3 Questions with Harold Nelson

Architect and systems scientist Harold Nelson on valuing informal learning and on moving from the classroom to the real world.
3 QUESTIONS is series of brief, three-question interviews with PNCA’s visiting artists and lecturers. Each year, PNCA attracts innovative, thoughtful, and creative makers and thinkers who share our belief in the transformative power of creativity. In three short answers to three short questions, these artists offer perspectives on career, motivation, and transformation. When available, we include links to audio recordings, transcripts, slideshows, or video.
The MFA in Collaborative Design welcomes Harold Nelson as part of the 2012-2013 Graduate Visiting Artist Lecture Series.
“In design, each project is about
learning something new”
Photo via Carnegie Mellon University.
What advice would you offer current students about to embark on a career in the arts?
I believe that art is a calling that influences and becomes a part of a career—in my case design. For me, design is not an art form, but it shares a substantial amount of territory with applied art as well as fine art. A career can be made up of a ‘composition’ of disciplines or professions as drawn from formal education’s palette. Opportunities in real life do not often present themselves in clear academic demarcations or categories—which is what makes real life exciting and challenging.
How do you maintain your creative practice? What keeps you motivated and engaged?
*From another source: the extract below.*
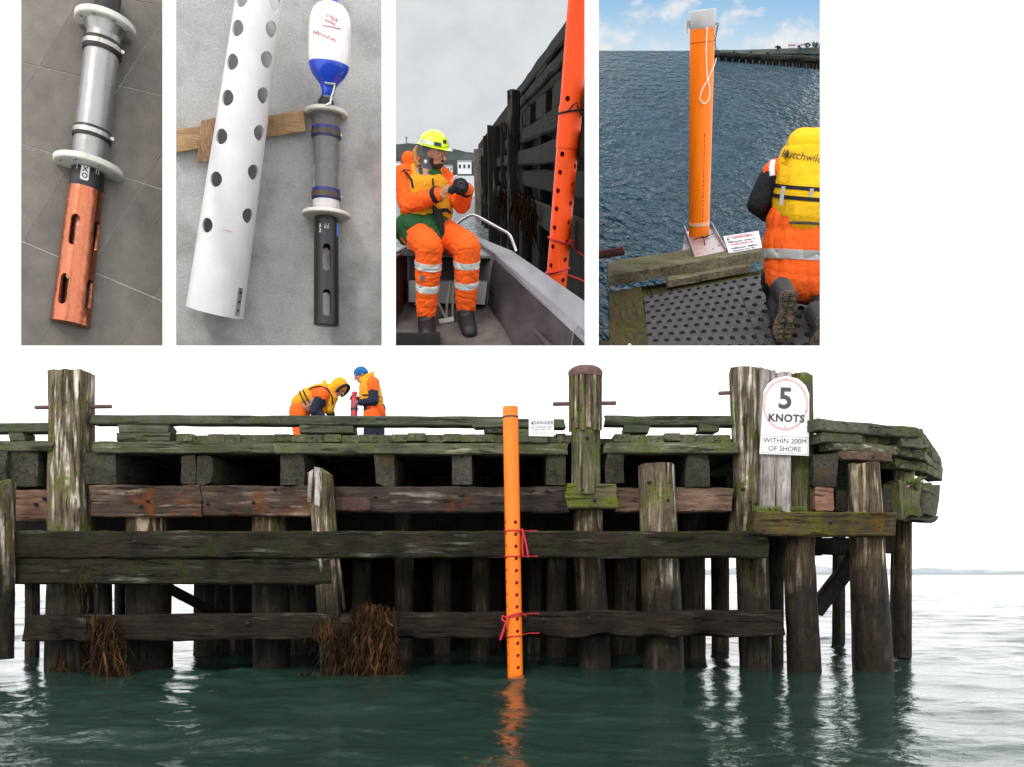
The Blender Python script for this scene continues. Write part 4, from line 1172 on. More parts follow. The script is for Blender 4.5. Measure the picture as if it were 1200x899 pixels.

I have never grown tired of learning. In design, each project is about learning something new—i.e. gaining creative insights. The process of designing is a learning process rather than a process of merely applying routine knowledge that is already in hand. ‘Routine’ expertise is the product of most of our formal education. However, ‘adaptive’ and ‘design’ expertise—the products of informal learning as much as formal learning—are what are most essential in dealing creatively with our complex and rapidly changing world.
Could you describe a moment or experience that profoundly changed the nature of your work?
After practicing architecture for a couple of years, I went to UC Berkeley for graduate work in architecture and design. While there, I met a Professor of Design—Horst Rittel—who made the case for an appreciation of design that went well beyond the normal boundaries of material or visual design. Rittel had come to Berkeley because of C. West Churchman, a Professor in Systems Design in the School of Business. Both Rittel and Churchman redefined the scope of design and agency (acting on the behalf of others) in the real world so compellingly that they redirected my scholarship and career goals from that point on.
Co-author of The Design Way: Intentional Change in an Unpredictable World, Harold Nelson is an architect, consultant, and systems scientist, and is president of the Advanced Design Institute. Nelson’s research interests are in the fields of complex systems design, advanced design education, deep design/critique, and advanced design postulation and axiom development. Nelson received his Ph.D., graduating with distinction, from the University of California at Berkeley. Nelson is a visiting scholar in the School of Computer Science at the University of Montana. He was the 2009-2010 Nierenberg Distinguished Professor of Design in the School of Design at Carnegie Mellon University. He is a Senior Lecturer in the Graduate School of Business and Public Policy at the Naval Postgraduate School in Monterey, California. For over twelve years Nelson was the head of the Graduate Programs in Whole Systems Design (WSD) at Antioch University.